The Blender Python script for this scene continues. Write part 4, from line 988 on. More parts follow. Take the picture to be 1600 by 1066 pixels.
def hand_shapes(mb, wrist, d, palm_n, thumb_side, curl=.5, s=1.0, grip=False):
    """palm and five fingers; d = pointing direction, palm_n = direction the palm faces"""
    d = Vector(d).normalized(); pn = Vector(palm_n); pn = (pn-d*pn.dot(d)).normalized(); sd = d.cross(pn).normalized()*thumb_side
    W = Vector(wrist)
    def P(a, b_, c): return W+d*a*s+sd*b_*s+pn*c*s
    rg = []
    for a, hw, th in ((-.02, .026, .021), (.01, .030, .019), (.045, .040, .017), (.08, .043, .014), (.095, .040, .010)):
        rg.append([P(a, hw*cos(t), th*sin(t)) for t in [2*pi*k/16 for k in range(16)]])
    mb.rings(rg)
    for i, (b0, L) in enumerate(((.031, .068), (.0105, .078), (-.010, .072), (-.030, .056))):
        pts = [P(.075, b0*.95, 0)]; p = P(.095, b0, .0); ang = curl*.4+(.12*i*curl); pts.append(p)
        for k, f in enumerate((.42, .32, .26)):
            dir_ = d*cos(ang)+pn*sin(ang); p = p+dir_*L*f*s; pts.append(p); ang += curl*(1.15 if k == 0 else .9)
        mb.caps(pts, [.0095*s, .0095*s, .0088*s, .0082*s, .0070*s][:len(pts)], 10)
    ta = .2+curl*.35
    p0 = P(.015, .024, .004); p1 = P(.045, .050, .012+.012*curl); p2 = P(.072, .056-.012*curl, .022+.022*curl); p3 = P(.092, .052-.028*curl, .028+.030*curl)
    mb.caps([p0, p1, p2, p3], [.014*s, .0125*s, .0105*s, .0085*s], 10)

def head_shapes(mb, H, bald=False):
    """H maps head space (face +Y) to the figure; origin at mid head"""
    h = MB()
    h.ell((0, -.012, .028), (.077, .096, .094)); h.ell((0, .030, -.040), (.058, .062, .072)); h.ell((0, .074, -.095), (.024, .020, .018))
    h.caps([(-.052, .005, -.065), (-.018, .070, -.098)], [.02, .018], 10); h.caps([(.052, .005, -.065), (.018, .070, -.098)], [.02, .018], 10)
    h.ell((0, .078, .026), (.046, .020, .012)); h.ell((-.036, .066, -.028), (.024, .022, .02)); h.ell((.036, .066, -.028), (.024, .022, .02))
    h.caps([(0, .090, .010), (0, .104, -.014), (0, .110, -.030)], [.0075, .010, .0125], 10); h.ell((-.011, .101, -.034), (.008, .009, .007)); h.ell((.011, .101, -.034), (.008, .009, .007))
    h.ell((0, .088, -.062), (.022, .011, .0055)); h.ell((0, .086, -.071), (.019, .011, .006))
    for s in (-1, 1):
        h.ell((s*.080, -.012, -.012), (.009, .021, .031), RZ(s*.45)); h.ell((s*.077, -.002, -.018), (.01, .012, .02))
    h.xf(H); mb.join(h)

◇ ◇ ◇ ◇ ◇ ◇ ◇

* **The request**:
Output the lines above verbatim and in full.

* **Result below**:
The Blender Python script for this scene continues. Write part 4, from line 988 on. More parts follow. Take the picture to be 1600 by 1066 pixels.
def hand_shapes(mb, wrist, d, palm_n, thumb_side, curl=.5, s=1.0, grip=False):
    """palm and five fingers; d = pointing direction, palm_n = direction the palm faces"""
    d = Vector(d).normalized(); pn = Vector(palm_n); pn = (pn-d*pn.dot(d)).normalized(); sd = d.cross(pn).normalized()*thumb_side
    W = Vector(wrist)
    def P(a, b_, c): return W+d*a*s+sd*b_*s+pn*c*s
    rg = []
    for a, hw, th in ((-.02, .026, .021), (.01, .030, .019), (.045, .040, .017), (.08, .043, .014), (.095, .040, .010)):
        rg.append([P(a, hw*cos(t), th*sin(t)) for t in [2*pi*k/16 for k in range(16)]])
    mb.rings(rg)
    for i, (b0, L) in enumerate(((.031, .068), (.0105, .078), (-.010, .072), (-.030, .056))):
        pts = [P(.075, b0*.95, 0)]; p = P(.095, b0, .0); ang = curl*.4+(.12*i*curl); pts.append(p)
        for k, f in enumerate((.42, .32, .26)):
            dir_ = d*cos(ang)+pn*sin(ang); p = p+dir_*L*f*s; pts.append(p); ang += curl*(1.15 if k == 0 else .9)
        mb.caps(pts, [.0095*s, .0095*s, .0088*s, .0082*s, .0070*s][:len(pts)], 10)
    ta = .2+curl*.35
    p0 = P(.015, .024, .004); p1 = P(.045, .050, .012+.012*curl); p2 = P(.072, .056-.012*curl, .022+.022*curl); p3 = P(.092, .052-.028*curl, .028+.030*curl)
    mb.caps([p0, p1, p2, p3], [.014*s, .0125*s, .0105*s, .0085*s], 10)

def head_shapes(mb, H, bald=False):
    """H maps head space (face +Y) to the figure; origin at mid head"""
    h = MB()
    h.ell((0, -.012, .028), (.077, .096, .094)); h.ell((0, .030, -.040), (.058, .062, .072)); h.ell((0, .074, -.095), (.024, .020, .018))
    h.caps([(-.052, .005, -.065), (-.018, .070, -.098)], [.02, .018], 10); h.caps([(.052, .005, -.065), (.018, .070, -.098)], [.02, .018], 10)
    h.ell((0, .078, .026), (.046, .020, .012)); h.ell((-.036, .066, -.028), (.024, .022, .02)); h.ell((.036, .066, -.028), (.024, .022, .02))
    h.caps([(0, .090, .010), (0, .104, -.014), (0, .110, -.030)], [.0075, .010, .0125], 10); h.ell((-.011, .101, -.034), (.008, .009, .007)); h.ell((.011, .101, -.034), (.008, .009, .007))
    h.ell((0, .088, -.062), (.022, .011, .0055)); h.ell((0, .086, -.071), (.019, .011, .006))
    for s in (-1, 1):
        h.ell((s*.080, -.012, -.012), (.009, .021, .031), RZ(s*.45)); h.ell((s*.077, -.002, -.018), (.01, .012, .02))
    h.xf(H); mb.join(h)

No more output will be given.